GIVEN PROBLEM →
Identify the lines that contain the word "Blender" and copy each one.

--- start of INPUT ROWS ---

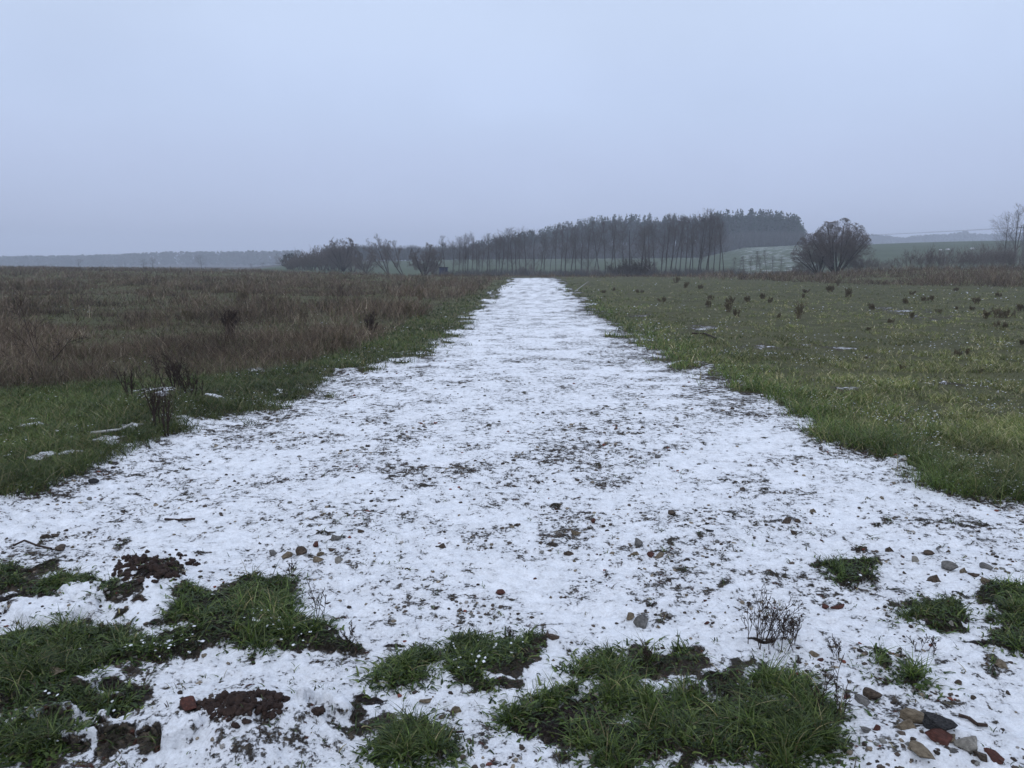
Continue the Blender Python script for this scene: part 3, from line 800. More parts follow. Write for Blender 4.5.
NAMED = [
    ('pale_stone', 'large pale grey rounded stone at the bottom right corner', 967, 754, 28, 0.8, 'pale', 0, 0.95),
    ('asphalt_lump', 'black lumpy piece of asphalt lying on red brick in the bottom right heap', 940, 738, 44, 0.5, 'dark', 1, 0.42),
    ('tan_stone', 'long tan flat stone at the back of the bottom right heap', 918, 728, 40, 0.5, 'tan', 2, 0.45),
    ('tan_stone', 'blocky tan stone at the left end of the bottom right heap', 908, 735, 26, 0.8, 'tan', 3, 0.65),
    ('brick_piece', 'red brick piece under the black asphalt lump at bottom right', 936, 749, 28, 0.6, 'brick', 4, 0.45),
    ('brick_piece', 'bright red brick shard slanting right of the big pale stone', 994, 762, 14, 1.6, 'brick', 5, 0.6),
    ('brown_stone', 'brown rounded stone between the big pale stone and the red shard', 982, 762, 16, 1.1, 'brown', 6, 0.7),
    ('grey_stone', 'grey wedge stone in the grass edge left of the bottom right heap', 918, 764, 24, 1.3, 'tan', 7, 0.4),
    ('grey_stone', 'small grey stone just left of the large pale stone', 951, 760, 10, 1.2, 'grey', 8, 0.6),
    ('tan_stone', 'small tan stone between brick piece and pale stone', 948, 749, 17, 0.8, 'tan', 0, 0.6),
    ('grey_stone', 'rounded grey stone of the pair above the bottom right heap', 862, 704, 18, 0.9, 'grey', 1, 0.75),
    ('brown_stone', 'dark brown wedge stone of the pair above the bottom right heap', 872, 698, 20, 0.8, 'brown', 2, 0.8),
    ('brick_piece', 'reddish stone at the left side of the grey and brown pair', 848, 699, 12, 0.9, 'brick', 3, 0.6),
    ('brown_stone', 'small brown stone in the snow left of the slanting black twig', 958, 681, 10, 0.8, 'brown', 4, 0.6),
    ('brick_piece', 'small red chip below the rounded grey stone at right', 876, 735, 8, 0.9, 'brick', 5, 0.6),
    ('grey_stone', 'flat grey stone at the grass edge below the grey and brown pair', 866, 737, 16, 0.7, 'grey', 6, 0.4),
    ('grey_stone', 'flat dark grey slab in the rubble at the right side of the track', 948, 570, 20, 0.8, 'grey', 7, 0.6),
    ('tan_stone', 'round tan stone touching the dark slab at the right of the track', 962, 575, 10, 0.9, 'tan', 8, 0.85),
    ('brown_stone', 'brown stone behind the round tan one in the right hand rubble', 973, 578, 13, 0.9, 'brown', 0, 0.7),
    ('grey_stone', 'grey stone at the far right end of the right hand rubble', 986, 570, 16, 0.9, 'grey', 1, 0.55),
    ('tan_stone', 'tan stone at the lower right of the right hand rubble', 985, 584, 11, 1.0, 'tan', 2, 0.8),
    ('brown_earth', 'dark triangular lump of earth left of the grass at the right', 935, 581, 18, 0.9, 'brown', 3, 0.75),
    ('white_stone', 'small pale pebble lying in the right hand grass', 950, 630, 7, 1, 'pale', 4, 0.8),
    ('pale_stone', 'small pale stone near the two red chips right of the grass tuft', 915, 562, 9, 1.2, 'pale', 5, 0.9),
    ('brick_piece', 'red chip left of the small pale stone above the grass tuft', 903, 558, 6, 1, 'brick', 6, 0.8),
    ('brown_stone', 'brown stone in the snow right of the two red chips', 928, 556, 13, 0.8, 'brown', 7, 0.6),
    ('brown_stone', 'brown stone in the rubble line above the grass tuft', 888, 552, 11, 0.9, 'brown', 8, 0.7),
    ('brick_piece', 'long red brick splinter right of the dead shrub', 838, 607, 20, 0.5, 'brick', 0, 0.45),
    ('brick_piece', 'short red brick piece beside the long splinter, nearer the dead shrub', 826, 606, 11, 0.9, 'brick', 1, 0.6),
    ('tan_stone', 'triangular tan stone below the dead shrub', 814, 653, 14, 0.8, 'tan', 2, 0.6),
    ('brick_piece', 'red brick chip touching the triangular tan stone', 822, 658, 10, 0.8, 'brick', 3, 0.6),
    ('grey_stone', 'dark grey rounded stone in the snow above the middle grass clump', 640, 627, 19, 0.9, 'grey', 4, 0.8),
    ('tan_stone', 'tan stone behind the dark grey one above the middle grass clump', 630, 621, 12, 0.9, 'tan', 5, 0.7),
    ('brown_stone', 'flat brown stone left of the middle grass clump', 554, 641, 20, 0.7, 'brown', 6, 0.4),
    ('brick_piece', 'red brick piece alone in the snow at the middle of the track', 500, 592, 15, 0.6, 'brick', 7, 0.5),
    ('tan_stone', 'yellowish stone in the snow between two bottom grass clumps', 455, 710, 13, 0.9, 'tan', 8, 0.8),
    ('tan_stone', 'flat buried tan stone left of the yellowish one at the bottom', 426, 704, 18, 0.7, 'tan', 0, 0.35),
    ('grey_stone', 'grey pointed stone standing up in the central rubble', 639, 545, 13, 0.8, 'grey', 1, 1.0),
    ('grey_stone', 'dark grey stone alone on the upper right of the track', 658, 458, 9, 0.8, 'grey', 2, 0.8),
    ('tan_stone', 'tan stone in the middle of the central rubble', 636, 555, 14, 0.7, 'tan', 3, 0.5),
    ('brick_piece', 'red brick piece at the right of the tan stone in the central rubble', 650, 556, 9, 0.9, 'brick', 4, 0.7),
    ('tan_stone', 'pale tan stone at the right end of the central rubble', 659, 557, 11, 0.9, 'tan', 5, 0.6),
    ('tan_stone', 'wide tan stone at the left of the central rubble', 577, 533, 17, 0.7, 'tan', 6, 0.5),
    ('brick_piece', 'red stone at the upper left of the central rubble', 593, 524, 8, 0.9, 'brick', 7, 0.8),
    ('brown_stone', 'brown low stone at the lower left of the central rubble', 568, 552, 14, 0.7, 'brown', 8, 0.5),
    ('dark_stone', 'black stone at the right side of the track, beyond the central rubble', 709, 532, 10, 0.8, 'dark', 0, 0.6),
    ('brown_stone', 'dark flat stone on a red one right of the central rubble', 672, 515, 12, 0.7, 'brown', 1, 0.5),
    ('grey_stone', 'grey boulder, highest of the stone cluster left of centre', 336, 541, 13, 0.9, 'grey', 2, 0.85),
    ('grey_stone', 'pointed grey stone at the lower right of the cluster left of centre', 339, 561, 12, 0.9, 'pale', 3, 0.95),
    ('tan_stone', 'big brown stone at the middle of the cluster left of centre', 300, 552, 13, 0.9, 'brown', 4, 0.95),
    ('tan_stone', 'tan stone next to the left end of the cluster left of centre', 285, 556, 14, 0.9, 'tan', 5, 0.6),
    ('grey_stone', 'dark grey stone at the left end of the cluster left of centre', 273, 554, 11, 0.9, 'grey', 6, 0.8),
    ('brick_piece', 'red brick piece on top in the cluster left of centre', 316, 546, 10, 1.0, 'brick', 7, 0.8),
    ('tan_stone', 'tan stone below the red brick in the cluster left of centre', 320, 554, 11, 0.9, 'tan', 8, 0.7),
    ('brown_stone', 'brown stone right of the red brick in the cluster left of centre', 331, 551, 9, 1.0, 'brown', 0, 0.9),
    ('tan_stone', 'long flat stone at the front of the cluster left of centre', 319, 561, 17, 0.7, 'tan', 1, 0.45),
    ('grey_stone', 'lone brown grey stone above the cluster left of centre', 361, 534, 9, 0.8, 'brown', 2, 0.7),
    ('brown_stone', 'dark lone stone with a twig right of centre left cluster', 443, 547, 12, 0.8, 'brown', 3, 0.6),
    ('dark_stone', 'flat black stone on clean snow at the left of the track', 93, 488, 13, 0.7, 'dark', 4, 0.4),
    ('tan_stone', 'large tan stone at the left verge among grass', 40, 451, 13, 0.9, 'tan', 5, 0.7),
    ('brick_piece', 'reddish brown stone beside the tan one at the left verge', 57, 455, 12, 0.8, 'brick', 6, 0.5),
    ('brown_stone', 'brown stone at the left edge of the track, lowest of three', 60, 550, 16, 0.8, 'brown', 7, 0.5),
    ('brown_stone', 'dark stone at the left edge of the track, middle of three', 45, 540, 13, 0.8, 'brown', 8, 0.55),
    ('brown_stone', 'dark stone at the left edge of the track, upper right of three', 54, 538, 11, 0.8, 'brown', 0, 0.6),
    ('tan_stone', 'broad tan slab half buried in the grass at the lower left', 60, 677, 28, 0.8, 'tan', 1, 0.35),
    ('brick_piece', 'red brown brick lump beside the nearer molehill', 188, 714, 26, 0.9, 'brick', 2, 0.5),
    ('brick_piece', 'brick red stone on the right track edge', 823, 408, 8, 0.8, 'brick', 3, 0.6),
    ('brown_stone', 'brown stone in the snow, far right by the grass edge', 1000, 665, 20, 0.8, 'tan', 4, 0.4),
    ('grey_stone', 'grey stone at the left end of the stones in the right part of the track', 786, 524, 12, 0.8, 'brown', 5, 0.7),
    ('brown_stone', 'brown stone nearest the camera in the small group right of centre', 794, 534, 12, 0.8, 'brown', 6, 0.7),
    ('brown_stone', 'brown stone at the back of the small group right of centre', 797, 523, 9, 0.8, 'brown', 7, 0.6),
    ('tan_stone', 'upright brown stone with a pale top beside the right rut', 812, 512, 9, 0.9, 'tan', 8, 0.9),
]
for nm, lb, u, v, wp, ra, tn, sh, fl in NAMED:
    stone(nm, lb, 'stone' if 'brick' not in nm and 'earth' not in nm and 'asphalt' not in nm else ('brick' if 'brick' in nm else 'lump'), u, v, wp * (1.35 if v > 690 and u > 840 else 1.15), ra, tn, sh, None, fl)

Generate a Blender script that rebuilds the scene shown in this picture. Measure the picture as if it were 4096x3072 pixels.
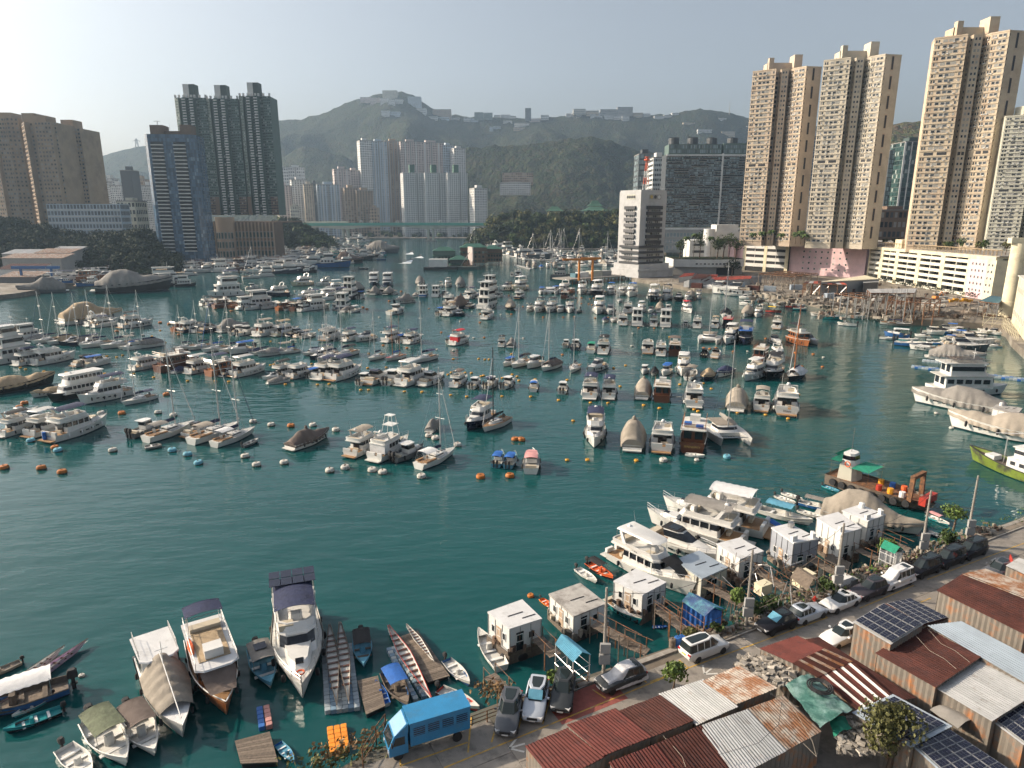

--- end of INPUT ROWS ---

SOLUTION →
Continue the Blender Python script for this scene: part 3, from line 800. More parts follow. Write for Blender 4.5.
Generate a Blender script that rebuilds the scene shown in this picture. Measure the picture as if it were 4096x3072 pixels.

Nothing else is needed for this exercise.